Does this make Tony Blair a liar? It is still just about arguable that it does not. Remember: a lie must be uttered with intent to deceive. Otherwise it is not a lie. Mr Blair and his supporters can continue to say that he believed what he was saying about Saddams weapons of mass destruction to be true. Ultimately nobody can challenge this unless Mr Blair were on record as admitting that he knew at the time he uttered it that what he was saying was false. He has made no such statement.
So is Mr Blair in the clear? Not at all. Back in 2003 Mr Blair was British prime minister. His remarks concerning British intelligence were used to justify a war in which countless people were to die, including 179 British servicemen. It is surely axiomatic that, if a British prime minister cites the intelligence services, the British public and Parliament are entitled to assume that he is telling the truth.

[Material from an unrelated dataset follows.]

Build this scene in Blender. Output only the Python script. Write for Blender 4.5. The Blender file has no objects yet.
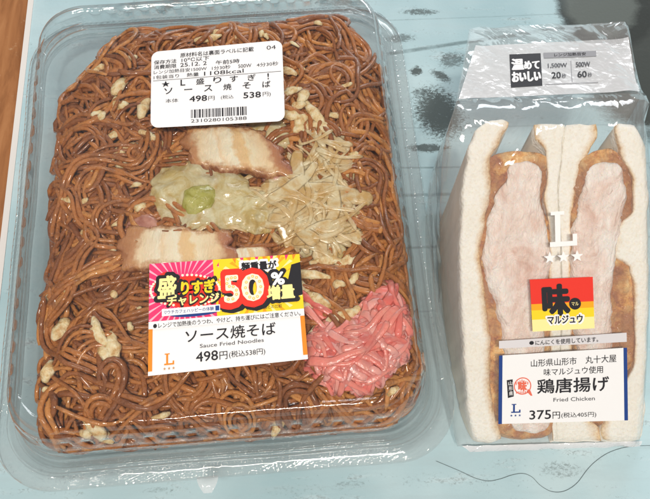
import bpy, bmesh, math, random
from mathutils import Vector, Matrix, noise
random.seed(7)
S = 0.01                                   # everything below is authored in centimetres
col = bpy.context.scene.collection
rad = math.radians
V = Vector

# ------------------------------------------------------------------ camera model (used to turn measurements into places)
FPX, DIST, TH = 700.0, 33.0, math.atan(0.40)
cT, sT = math.cos(TH), math.sin(TH)
CAM = V((0, -DIST*sT, DIST*cT)); RX = V((1, 0, 0)); UY = V((0, cT, sT)); FW = V((0, sT, -cT))
def ray(x, y): return RX*((x-325)/FPX) - UY*((y-249.5)/FPX) + FW
def at(x, y, z):
    d = ray(x, y); t = (z-CAM.z)/d.z
    return CAM + d*t
class Plane:
    def __init__(s, p0, a, b):
        s.p0 = V(p0); s.n = (V(a)-s.p0).cross(V(b)-s.p0).normalized()
        if s.n.z < 0: s.n = -s.n
    def hit(s, x, y, off=0.0):
        d = ray(x, y); p = s.p0 + s.n*off
        return CAM + d*((p-CAM).dot(s.n)/d.dot(s.n))

# ------------------------------------------------------------------ materials
def mat(name):
    m = bpy.data.materials.new(name); m.use_nodes = True
    nt = m.node_tree; nt.nodes.clear()
    out = nt.nodes.new('ShaderNodeOutputMaterial')
    return m, nt, out
class N:
    """tiny node-graph writer"""
    def __init__(s, nt): s.nt = nt
    def new(s, t, ins=None, **kw):
        n = s.nt.nodes.new(t)
        for k, v in kw.items(): setattr(n, k, v)
        for k, v in (ins or {}).items(): s.set(n.inputs[k], v)
        return n
    def set(s, sock, v):
        if isinstance(v, bpy.types.NodeSocket): s.nt.links.new(v, sock)
        elif isinstance(v, bpy.types.Node): s.nt.links.new(v.outputs[0], sock)
        else:
            if sock.type == 'RGBA' and len(v) == 3: v = (*v, 1)
            sock.default_value = v
    def math(s, op, a, b=0.0, c=0.0, clamp=False):
        n = s.nt.nodes.new('ShaderNodeMath'); n.operation = op; n.use_clamp = clamp
        s.set(n.inputs[0], a); s.set(n.inputs[1], b); s.set(n.inputs[2], c)
        return n.outputs[0]
    def coord(s, scale=(100, 100, 100), kind='Object', loc=(0, 0, 0), rot=(0, 0, 0)):
        tc = s.nt.nodes.new('ShaderNodeTexCoord'); mp = s.nt.nodes.new('ShaderNodeMapping')
        s.nt.links.new(tc.outputs[kind], mp.inputs[0]); mp.inputs['Scale'].default_value = scale
        mp.inputs['Location'].default_value = loc; mp.inputs['Rotation'].default_value = rot
        return mp.outputs[0]
    def noise(s, vec, scale, detail=3, rough=0.55, dist=0.0):
        n = s.nt.nodes.new('ShaderNodeTexNoise'); s.nt.links.new(vec, n.inputs['Vector'])
        n.inputs['Scale'].default_value = scale; n.inputs['Detail'].default_value = detail
        n.inputs['Roughness'].default_value = rough; n.inputs['Distortion'].default_value = dist
        return n.outputs[0]
    def ramp(s, fac, stops, interp='LINEAR'):
        n = s.nt.nodes.new('ShaderNodeValToRGB'); s.set(n.inputs[0], fac); cr = n.color_ramp; cr.interpolation = interp
        while len(cr.elements) > 1: cr.elements.remove(cr.elements[-1])
        cr.elements[0].position = stops[0][0]; c = stops[0][1]; cr.elements[0].color = (*c, 1) if len(c) == 3 else c
        for p, c in stops[1:]:
            e = cr.elements.new(p); e.color = (*c, 1) if len(c) == 3 else c
        return n.outputs[0]
    def mix(s, fac, a, b, mode='MIX'):
        n = s.nt.nodes.new('ShaderNodeMix'); n.data_type = 'RGBA'; n.blend_type = mode
        s.set(n.inputs[0], fac); s.set(n.inputs[6], a); s.set(n.inputs[7], b)
        return n.outputs[2]
    def bump(s, h, strength=0.3, dist=0.001, normal=None):
        n = s.nt.nodes.new('ShaderNodeBump'); s.set(n.inputs['Height'], h)
        n.inputs['Strength'].default_value = strength; n.inputs['Distance'].default_value = dist
        if normal is not None: s.set(n.inputs['Normal'], normal)
        return n.outputs[0]
def g3(v): return (v, v, v)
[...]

Furthermore, there is a discernible pattern to the way Mr Blair and his circle dealt with the British people ahead of the war. They highlighted information that placed the threat posed by the Iraqi dictator in the worst possible light. They kept quiet meanwhile about relevant facts that damaged their cause. They misrepresented the actions and motives of those opposed to war. Some of Mr Blairs wildest statements about WMD were made to Parliament. This meant that he repeatedly flouted his own ministerial code of conduct, which insisted that it is of paramount importance that Ministers give accurate and truthful information to Parliament, correcting any inadvertent error at the earliest opportunity.
There was never any attempt to correct false statements after they had been uttered. In fact Tony Blairs claim that the intelligence picture was extensive, detailed and authoritative, dismantled by Lord Butler above, remains on the parliamentary record some thirteen years after it was made.
All that said, the fact remains that no outside observer can say what was going on inside the mind of Tony Blair as war loomed in 2003. The former prime ministers claim that he acted in good faith may therefore be ultimately impossible to refute.
Accepting that Mr Blair acted in good faith, however, brings with it a fresh series of problems. Mr Blair admits that he read the intelligence provided for him by the JIC. Why did he repeatedly pass on to the British people such a misleading account of the intelligence he was receiving? Why did he give a selective and therefore false account of the report by the United Nations weapons inspectors in his speech to Parliament on 18 March 2003? Why did he give such a selective account of the French President Jacques Chiracs position on a second resolution in that 18 March speech? Similar questions abound.